╭─ INFORMATION SHOWN

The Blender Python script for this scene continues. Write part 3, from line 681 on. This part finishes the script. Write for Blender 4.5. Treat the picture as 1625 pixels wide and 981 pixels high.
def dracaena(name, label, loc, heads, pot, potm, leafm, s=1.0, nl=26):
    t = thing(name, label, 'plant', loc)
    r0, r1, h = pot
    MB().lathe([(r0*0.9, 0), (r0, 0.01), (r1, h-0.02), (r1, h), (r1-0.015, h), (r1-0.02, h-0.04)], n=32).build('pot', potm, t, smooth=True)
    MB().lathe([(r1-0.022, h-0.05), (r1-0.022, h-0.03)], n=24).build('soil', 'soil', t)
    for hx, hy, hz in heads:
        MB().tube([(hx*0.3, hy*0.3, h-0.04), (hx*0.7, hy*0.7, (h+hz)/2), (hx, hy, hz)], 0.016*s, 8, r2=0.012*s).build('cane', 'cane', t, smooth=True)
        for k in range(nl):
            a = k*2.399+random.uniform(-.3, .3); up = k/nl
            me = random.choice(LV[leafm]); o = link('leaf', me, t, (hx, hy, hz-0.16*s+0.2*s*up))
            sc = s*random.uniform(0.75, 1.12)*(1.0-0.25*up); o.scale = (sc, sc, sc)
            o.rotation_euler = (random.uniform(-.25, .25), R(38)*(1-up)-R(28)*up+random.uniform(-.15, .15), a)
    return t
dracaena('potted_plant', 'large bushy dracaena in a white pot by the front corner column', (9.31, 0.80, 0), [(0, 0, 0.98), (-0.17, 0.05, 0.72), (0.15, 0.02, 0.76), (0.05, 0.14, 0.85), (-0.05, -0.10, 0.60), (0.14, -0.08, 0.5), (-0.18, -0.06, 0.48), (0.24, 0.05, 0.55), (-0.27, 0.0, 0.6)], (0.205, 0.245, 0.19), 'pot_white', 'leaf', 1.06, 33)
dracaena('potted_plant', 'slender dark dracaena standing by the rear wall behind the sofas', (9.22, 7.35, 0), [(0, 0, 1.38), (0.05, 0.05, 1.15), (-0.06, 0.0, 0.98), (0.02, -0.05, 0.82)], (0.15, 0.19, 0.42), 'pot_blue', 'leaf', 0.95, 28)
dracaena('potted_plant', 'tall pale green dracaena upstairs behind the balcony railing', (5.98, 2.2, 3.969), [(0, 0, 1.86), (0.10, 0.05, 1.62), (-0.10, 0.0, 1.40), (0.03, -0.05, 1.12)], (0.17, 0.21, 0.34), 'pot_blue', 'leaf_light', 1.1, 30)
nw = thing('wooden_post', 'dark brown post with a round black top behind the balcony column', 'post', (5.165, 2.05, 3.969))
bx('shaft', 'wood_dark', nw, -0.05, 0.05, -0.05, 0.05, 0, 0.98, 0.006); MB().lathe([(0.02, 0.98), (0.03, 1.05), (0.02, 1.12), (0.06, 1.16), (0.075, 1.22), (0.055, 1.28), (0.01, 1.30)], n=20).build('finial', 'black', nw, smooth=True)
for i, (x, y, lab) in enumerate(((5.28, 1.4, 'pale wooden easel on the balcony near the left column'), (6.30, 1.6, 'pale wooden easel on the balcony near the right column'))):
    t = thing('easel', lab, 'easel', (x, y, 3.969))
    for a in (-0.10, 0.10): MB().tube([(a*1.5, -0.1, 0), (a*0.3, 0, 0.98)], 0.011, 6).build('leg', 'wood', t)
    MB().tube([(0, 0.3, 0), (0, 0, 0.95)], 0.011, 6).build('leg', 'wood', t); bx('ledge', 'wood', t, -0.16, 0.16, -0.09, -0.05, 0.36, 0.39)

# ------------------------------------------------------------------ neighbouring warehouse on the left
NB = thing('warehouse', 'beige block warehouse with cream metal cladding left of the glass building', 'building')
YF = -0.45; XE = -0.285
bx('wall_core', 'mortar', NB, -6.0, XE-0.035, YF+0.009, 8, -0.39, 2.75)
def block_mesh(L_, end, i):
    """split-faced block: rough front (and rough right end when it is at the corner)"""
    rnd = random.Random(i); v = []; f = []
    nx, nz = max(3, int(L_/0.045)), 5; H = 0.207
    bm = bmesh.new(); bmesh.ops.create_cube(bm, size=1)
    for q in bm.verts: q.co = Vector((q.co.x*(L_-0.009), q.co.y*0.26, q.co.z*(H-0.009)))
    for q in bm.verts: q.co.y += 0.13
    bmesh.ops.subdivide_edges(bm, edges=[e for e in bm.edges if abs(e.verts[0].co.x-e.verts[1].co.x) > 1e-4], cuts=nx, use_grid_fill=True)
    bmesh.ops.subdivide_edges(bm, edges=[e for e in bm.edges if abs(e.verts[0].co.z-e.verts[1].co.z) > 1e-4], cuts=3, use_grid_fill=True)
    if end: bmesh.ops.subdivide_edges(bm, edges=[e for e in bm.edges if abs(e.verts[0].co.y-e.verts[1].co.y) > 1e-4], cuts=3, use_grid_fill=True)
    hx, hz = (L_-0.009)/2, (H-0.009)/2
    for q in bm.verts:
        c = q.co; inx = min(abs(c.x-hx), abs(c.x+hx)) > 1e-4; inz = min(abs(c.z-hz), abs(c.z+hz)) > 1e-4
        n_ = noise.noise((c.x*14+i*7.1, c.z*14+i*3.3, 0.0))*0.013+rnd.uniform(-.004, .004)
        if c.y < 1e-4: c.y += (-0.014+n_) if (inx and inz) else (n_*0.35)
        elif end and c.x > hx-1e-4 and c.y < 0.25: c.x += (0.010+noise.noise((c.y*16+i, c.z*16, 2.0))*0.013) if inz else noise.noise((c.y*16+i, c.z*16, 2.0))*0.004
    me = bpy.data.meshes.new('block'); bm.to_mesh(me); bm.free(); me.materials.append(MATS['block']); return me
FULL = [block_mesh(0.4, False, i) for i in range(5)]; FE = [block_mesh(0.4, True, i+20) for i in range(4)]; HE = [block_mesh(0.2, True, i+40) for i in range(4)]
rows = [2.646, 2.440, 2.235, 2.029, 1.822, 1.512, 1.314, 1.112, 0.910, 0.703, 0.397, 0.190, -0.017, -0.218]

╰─

WHAT YOU HAVE TO DO |
Extract all the material, leaving every line as it is.

EXERCISE RESPONSE |
The Blender Python script for this scene continues. Write part 3, from line 681 on. This part finishes the script. Write for Blender 4.5. Treat the picture as 1625 pixels wide and 981 pixels high.
def dracaena(name, label, loc, heads, pot, potm, leafm, s=1.0, nl=26):
    t = thing(name, label, 'plant', loc)
    r0, r1, h = pot
    MB().lathe([(r0*0.9, 0), (r0, 0.01), (r1, h-0.02), (r1, h), (r1-0.015, h), (r1-0.02, h-0.04)], n=32).build('pot', potm, t, smooth=True)
    MB().lathe([(r1-0.022, h-0.05), (r1-0.022, h-0.03)], n=24).build('soil', 'soil', t)
    for hx, hy, hz in heads:
        MB().tube([(hx*0.3, hy*0.3, h-0.04), (hx*0.7, hy*0.7, (h+hz)/2), (hx, hy, hz)], 0.016*s, 8, r2=0.012*s).build('cane', 'cane', t, smooth=True)
        for k in range(nl):
            a = k*2.399+random.uniform(-.3, .3); up = k/nl
            me = random.choice(LV[leafm]); o = link('leaf', me, t, (hx, hy, hz-0.16*s+0.2*s*up))
            sc = s*random.uniform(0.75, 1.12)*(1.0-0.25*up); o.scale = (sc, sc, sc)
            o.rotation_euler = (random.uniform(-.25, .25), R(38)*(1-up)-R(28)*up+random.uniform(-.15, .15), a)
    return t
dracaena('potted_plant', 'large bushy dracaena in a white pot by the front corner column', (9.31, 0.80, 0), [(0, 0, 0.98), (-0.17, 0.05, 0.72), (0.15, 0.02, 0.76), (0.05, 0.14, 0.85), (-0.05, -0.10, 0.60), (0.14, -0.08, 0.5), (-0.18, -0.06, 0.48), (0.24, 0.05, 0.55), (-0.27, 0.0, 0.6)], (0.205, 0.245, 0.19), 'pot_white', 'leaf', 1.06, 33)
dracaena('potted_plant', 'slender dark dracaena standing by the rear wall behind the sofas', (9.22, 7.35, 0), [(0, 0, 1.38), (0.05, 0.05, 1.15), (-0.06, 0.0, 0.98), (0.02, -0.05, 0.82)], (0.15, 0.19, 0.42), 'pot_blue', 'leaf', 0.95, 28)
dracaena('potted_plant', 'tall pale green dracaena upstairs behind the balcony railing', (5.98, 2.2, 3.969), [(0, 0, 1.86), (0.10, 0.05, 1.62), (-0.10, 0.0, 1.40), (0.03, -0.05, 1.12)], (0.17, 0.21, 0.34), 'pot_blue', 'leaf_light', 1.1, 30)
nw = thing('wooden_post', 'dark brown post with a round black top behind the balcony column', 'post', (5.165, 2.05, 3.969))
bx('shaft', 'wood_dark', nw, -0.05, 0.05, -0.05, 0.05, 0, 0.98, 0.006); MB().lathe([(0.02, 0.98), (0.03, 1.05), (0.02, 1.12), (0.06, 1.16), (0.075, 1.22), (0.055, 1.28), (0.01, 1.30)], n=20).build('finial', 'black', nw, smooth=True)
for i, (x, y, lab) in enumerate(((5.28, 1.4, 'pale wooden easel on the balcony near the left column'), (6.30, 1.6, 'pale wooden easel on the balcony near the right column'))):
    t = thing('easel', lab, 'easel', (x, y, 3.969))
    for a in (-0.10, 0.10): MB().tube([(a*1.5, -0.1, 0), (a*0.3, 0, 0.98)], 0.011, 6).build('leg', 'wood', t)
    MB().tube([(0, 0.3, 0), (0, 0, 0.95)], 0.011, 6).build('leg', 'wood', t); bx('ledge', 'wood', t, -0.16, 0.16, -0.09, -0.05, 0.36, 0.39)

# ------------------------------------------------------------------ neighbouring warehouse on the left
NB = thing('warehouse', 'beige block warehouse with cream metal cladding left of the glass building', 'building')
YF = -0.45; XE = -0.285
bx('wall_core', 'mortar', NB, -6.0, XE-0.035, YF+0.009, 8, -0.39, 2.75)
def block_mesh(L_, end, i):
    """split-faced block: rough front (and rough right end when it is at the corner)"""
    rnd = random.Random(i); v = []; f = []
    nx, nz = max(3, int(L_/0.045)), 5; H = 0.207
    bm = bmesh.new(); bmesh.ops.create_cube(bm, size=1)
    for q in bm.verts: q.co = Vector((q.co.x*(L_-0.009), q.co.y*0.26, q.co.z*(H-0.009)))
    for q in bm.verts: q.co.y += 0.13
    bmesh.ops.subdivide_edges(bm, edges=[e for e in bm.edges if abs(e.verts[0].co.x-e.verts[1].co.x) > 1e-4], cuts=nx, use_grid_fill=True)
    bmesh.ops.subdivide_edges(bm, edges=[e for e in bm.edges if abs(e.verts[0].co.z-e.verts[1].co.z) > 1e-4], cuts=3, use_grid_fill=True)
    if end: bmesh.ops.subdivide_edges(bm, edges=[e for e in bm.edges if abs(e.verts[0].co.y-e.verts[1].co.y) > 1e-4], cuts=3, use_grid_fill=True)
    hx, hz = (L_-0.009)/2, (H-0.009)/2
    for q in bm.verts:
        c = q.co; inx = min(abs(c.x-hx), abs(c.x+hx)) > 1e-4; inz = min(abs(c.z-hz), abs(c.z+hz)) > 1e-4
        n_ = noise.noise((c.x*14+i*7.1, c.z*14+i*3.3, 0.0))*0.013+rnd.uniform(-.004, .004)
        if c.y < 1e-4: c.y += (-0.014+n_) if (inx and inz) else (n_*0.35)
        elif end and c.x > hx-1e-4 and c.y < 0.25: c.x += (0.010+noise.noise((c.y*16+i, c.z*16, 2.0))*0.013) if inz else noise.noise((c.y*16+i, c.z*16, 2.0))*0.004
    me = bpy.data.meshes.new('block'); bm.to_mesh(me); bm.free(); me.materials.append(MATS['block']); return me
FULL = [block_mesh(0.4, False, i) for i in range(5)]; FE = [block_mesh(0.4, True, i+20) for i in range(4)]; HE = [block_mesh(0.2, True, i+40) for i in range(4)]
rows = [2.646, 2.440, 2.235, 2.029, 1.822, 1.512, 1.314, 1.112, 0.910, 0.703, 0.397, 0.190, -0.017, -0.218]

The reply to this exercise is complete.